In der Schweiz bin ich ständig gezwungen, meinen Ausweis zu zeigen: auf der Strasse, an Bahnhöfen, in Zügen, vor Geschäften. Das erinnert an das Apartheidregime in Südafrika und an Militärkontrollen im besetzten Palästina. Schwarze Menschen, insbesondere Menschen mit illegalisiertem Status, wissen ganz genau, wo sie nicht willkommen sind, welche Strassen sie meiden müssen und wo zu langes Warten gefährlich sein kann. Diese alltäglichen Erfahrungen spiegeln systemische Unterdrückung wider, wie sie weltweit durch staatliche Apparate ausgeübt wird.

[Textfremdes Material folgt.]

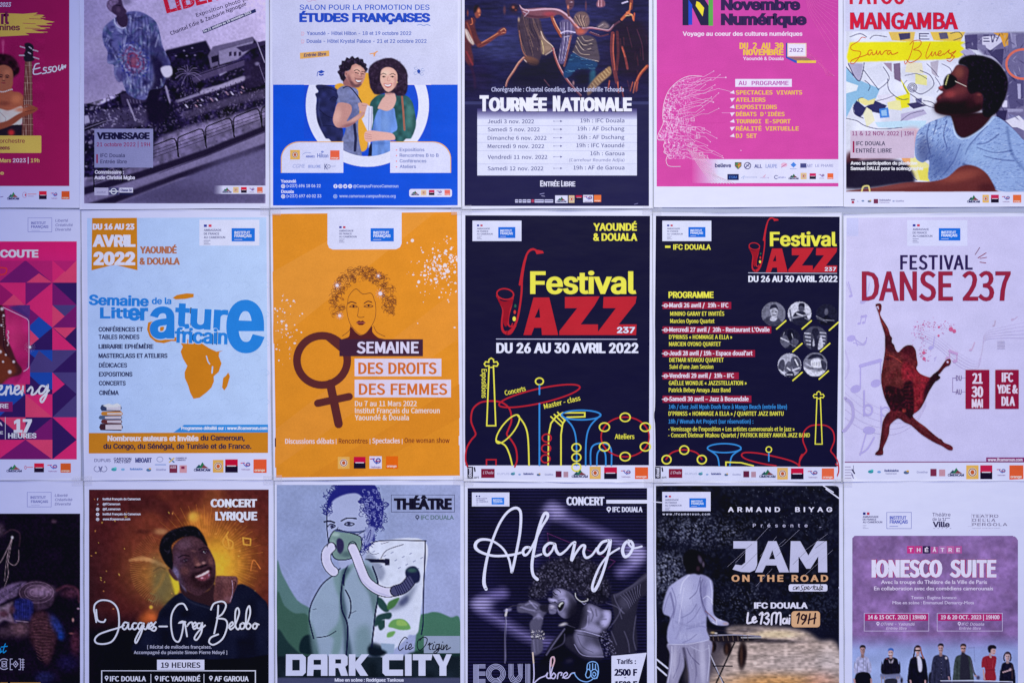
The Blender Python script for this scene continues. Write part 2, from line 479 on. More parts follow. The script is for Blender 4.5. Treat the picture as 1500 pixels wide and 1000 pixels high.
    def noise(s, cell, amp, clip=None, cy=None, col=None):
        n = (vnoise(s.ny+1, s.nx+1, cell, s.rs, cy)-.5)*2
        if clip is not None: n = n*clip
        if col is None: s.img = s.img*(1+n[..., None]*amp)
        else: s.mix(np.clip(n*amp, 0, 1), col)
    def scatter(s, n, region, cols, r=(1, 3), a=.8, clip=None, seed=0, rot=True, asp=(1, 2.5)):
        """small dabs inside region (x0,y0,x1,y1)"""
        rs = np.random.RandomState(seed); x0, y0, x1, y1 = region
        ncol = len(cols); stu = (s.x1-s.x0)/s.nx*s.P.cs; ou = (s.x0-s.P.cropx)*s.P.cs; ov = (s.y0-s.P.cropy)*s.P.cs
        for _ in range(n):
            x, y = rs.uniform(x0, x1), rs.uniform(y0, y1); rr = rs.uniform(*r); rx = rr*rs.uniform(*asp); ang = rs.uniform(0, 3.14)
            c = np.array(cols[rs.randint(ncol)], float)
            i0 = max(0, int((x-3*rx-ou)/stu)); i1 = min(s.nx+1, int((x+3*rx-ou)/stu)+2); j0 = max(0, int((y-3*rx-ov)/stu)); j1 = min(s.ny+1, int((y+3*rx-ov)/stu)+2)
            if i1 <= i0 or j1 <= j0: continue
            dx = s.U[j0:j1, i0:i1]-x; dy = s.V[j0:j1, i0:i1]-y
            q = ((dx*math.cos(ang)+dy*math.sin(ang))/rx)**2+((-dx*math.sin(ang)+dy*math.cos(ang))/rr)**2
            m = np.exp(-q)*a
            if clip is not None: m = m*clip[j0:j1, i0:i1]
            m = m[..., None]; s.img[j0:j1, i0:i1] = s.img[j0:j1, i0:i1]*(1-m)+c*m
    def done(s, name='printed_picture', keep=None):
        P = s.P; s.names[0] = name
        s.img = s.img+.55*(s.img-blur(s.img, 1.3))+(s.rs.rand(*s.img.shape[:2], 1)-.5)*7
        h = P.h+P.claim(s.x0, s.y0, s.x1, s.y1)
        V = np.stack([(s.GX-750)*S, np.full_like(s.GX, -h), Z0+(500-s.GY)*S], -1).reshape(-1, 3)
        K = P.col(np.clip(s.img, 0, 255)).reshape(-1, 3)
        n = s.nx+1
        a = (np.arange(s.ny)[:, None]*n+np.arange(s.nx)[None])
        F = np.stack([a, a+n, a+n+1, a+1], -1)
        if keep is not None:
            kq = (keep[:-1, :-1]+keep[1:, :-1]+keep[:-1, 1:]+keep[1:, 1:])/4 > .35
        else: kq = np.ones_like(s.ids, bool)
        byname = {}
        for i, nm in enumerate(s.names):
            f = F[(s.ids == i) & kq]
            if len(f) == 0: continue
            used, invx = np.unique(f, return_inverse=True)
            o = P.add_obj(nm, V[used], invx.reshape(f.shape), INK, K[used], parent=byname.get(0))
            if i == 0: byname[0] = o

# ---------------------------------------------------------------- logos shared by several sheets
NAVY = (40, 44, 110)
def insti(P, x0, y0, x1, y1, framed=False, c=(30, 105, 215), white=(215, 222, 250)):
    """the small institute box with its two-line name"""
    P.begin('institute_logo'); hh = y1-y0; ww = x1-x0
    if framed: P.frame(x0, y0, x1, y1, max(hh*.03, 1.6), (110, 115, 185)); tc = (88, 98, 190)
    else: P.rect(x0, y0, x1, y1, c); tc = white
    P.t('INSTITUT', x0+ww*.12, x0+ww*.80, y0+hh*.43, hh*.2, tc, .1)
    P.t('FRANÇAIS', x0+ww*.12, x0+ww*.86, y0+hh*.68, hh*.2, tc, .1)
    P.line([(x0+ww*.12, y0+hh*.86), (x0+ww*.45, y0+hh*.86)], hh*.03, tc)
    P.end()
def embassy(P, x, y, wd, c=(60, 62, 120)):
    """flag mark, three lines of small capitals and a motto beneath"""
    P.begin('embassy_logo')
    P.rect(x, y, x+wd*.14, y+wd*.11, (40, 50, 150)); P.rect(x+wd*.22, y, x+wd*.36, y+wd*.11, (190, 50, 80))
    for k, s_ in enumerate(('AMBASSADE', 'DE FRANCE', 'AU CAMEROUN')):
        P.t(s_, x, x+wd*(.82, .72, 1)[k], y+wd*(.31+.17*k), wd*.1, c, .05)
    for k in range(3): P.line([(x, y+wd*(.75+.085*k)), (x+wd*(.3, .22, .3)[k], y+wd*(.75+.085*k))], wd*.022, c)
    P.end()
def l_mount(P, x0, x1, y0, y1):
    P.begin('sponsor_logo'); w_, h_ = x1-x0, y1-y0
    P.poly([(x0+w_*.1, y0+h_*.68), (x0+w_*.32, y0+h_*.25), (x0+w_*.5, y0+h_*.68)], (35, 75, 90)); P.poly([(x0+w_*.3, y0+h_*.68), (x0+w_*.52, y0), (x0+w_*.78, y0+h_*.68)], (40, 110, 80))
    P.poly([(x0+w_*.45, y0+h_*.68), (x0+w_*.6, y0+h_*.3), (x0+w_*.9, y0+h_*.68)], (120, 60, 70))
    P.t('CIMENCAM', x0, x1, y1, h_*.27, (35, 40, 95), .14); P.end()
def l_lion(P, x0, x1, y0, y1, c=(222, 170, 75)):
    P.begin('sponsor_logo'); P.rect(x0, y0, x1, y1, c); cx, cy = (x0+x1)/2, (y0+y1)/2; r = (y1-y0)*.32
    P.ell(cx, cy, r, r, (235, 225, 225)); P.ring(cx, cy, r*.8, r*.8, r*.2, (150, 90, 60)); P.ell(cx, cy, r*.45, r*.5, (190, 90, 50)); P.end()
def l_sg(P, x0, x1, y0, y1, r=(190, 22, 55)):
    P.begin('sponsor_logo'); m = (y0+y1)/2; P.rect(x0, y0, x1, m, r); P.rect(x0, m, x1, y1, (28, 20, 45))
    w_ = x1-x0; P.rect(x0+w_*.14, m-(y1-y0)*.035, x1-w_*.14, m+(y1-y0)*.035, (225, 220, 240)); P.end()
def l_total(P, x0, x1, y0, y1, bgc=None):
    P.begin('sponsor_logo'); w_, h_ = x1-x0, y1-y0
    if bgc: P.rect(x0, y0, x1, y1, bgc)
    P.line([(x0+w_*.08, y0+h_*.22), (x0+w_*.42, y0+h_*.2)], h_*.09, (190, 50, 80)); P.line([(x0+w_*.28, y0+h_*.2), (x0+w_*.42, y0+h_*.45), (x0+w_*.6, y0+h_*.6)], h_*.09, (60, 90, 190), sm=True)
    P.ring(x0+w_*.72, y0+h_*.36, w_*.16, h_*.17, h_*.09, (50, 55, 150)); P.line([(x0+w_*.5, y0+h_*.4), (x0+w_*.85, y0+h_*.38)], h_*.07, (180, 50, 90))
    P.t('TotalEnergies', x0+w_*.1, x0+w_*.9, y1-h_*.05, h_*.14, (120, 80, 140), .05); P.end()
def l_orange(P, x0, x1, y0, y1, c=(228, 92, 38)):
    P.begin('sponsor_logo'); P.rect(x0, y0, x1, y1, c); w_, h_ = x1-x0, y1-y0
    P.t('orange', x0+w_*.08, x1-w_*.12, y1-h_*.12, h_*.17, (240, 225, 225), .1); P.end()
def l_word(P, txt, x0, x1, yb, cap, c=(80, 85, 150), b=.08): P.t(txt, x0, x1, yb, cap, c, b, name='sponsor_logo')
def l_blob(P, x, y, r, c, c2=None):
    P.begin('sponsor_logo'); P.ell(x, y, r, r*.6, c, n=12)
    if c2: P.ell(x+r*.5, y-r*.5, r*.5, r*.35, c2, n=10)
    P.end()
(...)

Wenn Schwarze Menschen von der Polizei getötet werden, die Medien Beifall klatschen und die Justiz niemanden zur Rechenschaft zieht, zeigt das eine tief verwurzelte Kultur der Entmenschlichung. Was Schwarzen Menschen in der Schweiz widerfährt, ist nicht losgelöst vom anhaltenden Genozid am palästinensischen Menschen oder der Ausgrenzung jüdischer Menschen in der europäischen Geschichte. Unsere Kämpfe sind verbunden durch gemeinsame Systeme rassistischer Ausgrenzung und Gewalt. Die systematische Entmenschlichung Schwarzer Menschen durch rassistische Polizeigewalt und Migrationspolitik ist Teil eines Kontinuums, das mit Sklaverei und Kolonialismus begann und mit Holocaust und Nakba weiterging. Diese Geschichte ist weder nur Vergangenheit noch vorbei, wir erleben ihre Folgen heute in der anhaltenden Tötung marginalisierter Menschen.

Der Tod von Michael Kenechukwu Ekemezie ist kein Einzelfall. Er ist Teil des kolonialen Erbes der Schweiz. Während die Medien Beifall klatschen und die Gerichte auch diese Tötung – wie immer bei der Tötung Schwarzer Menschen – entschuldigen werden, lassen wir uns vom palästinensischen Widerstand inspirieren. Wir werden nicht aufhören zu organisieren. We, the people, werden weiterhin dieses Erbe stören, indem wir Institutionen dazu zwingen, sich mit ihrer Vergangenheit auseinanderzusetzen. Wir tun das durch Organisierung, Dokumentation und Sichtbarmachung jedes einzelnen Falls – wie bei Wa Baile, Wilson A., Mike Ben Peter und Roger Nzoy. Der Fall Wilson A. und der Fall Roger Nzoy gegen die Schweizer Polizei werden vor den Europäischen Gerichtshof für Menschenrechte gebracht, wie im Fall Wa Baile.

Unser Kampf für eine Schweiz ohne Rassismus und Diskriminierung wird durch Solidarität, Widerstand und gemeinsames Handeln immer stärker. Wir erinnern an Michael Kenechukwu Ekemezie, so wie wir an Mike Ben Peter erinnern. Beide Schwarze Männer waren Teil von Kollektiven, die sich für das Recht auf Wohnen für Migrant:innen einsetzten. Beide schrien um Hilfe, als sie von der Polizei gewaltsam festgehalten wurden, bevor sie in der Nähe des Bahnhofs von Lausanne, am selben Ort, starben.

Rise in Power, Michael Kenechukwu Ekemezie.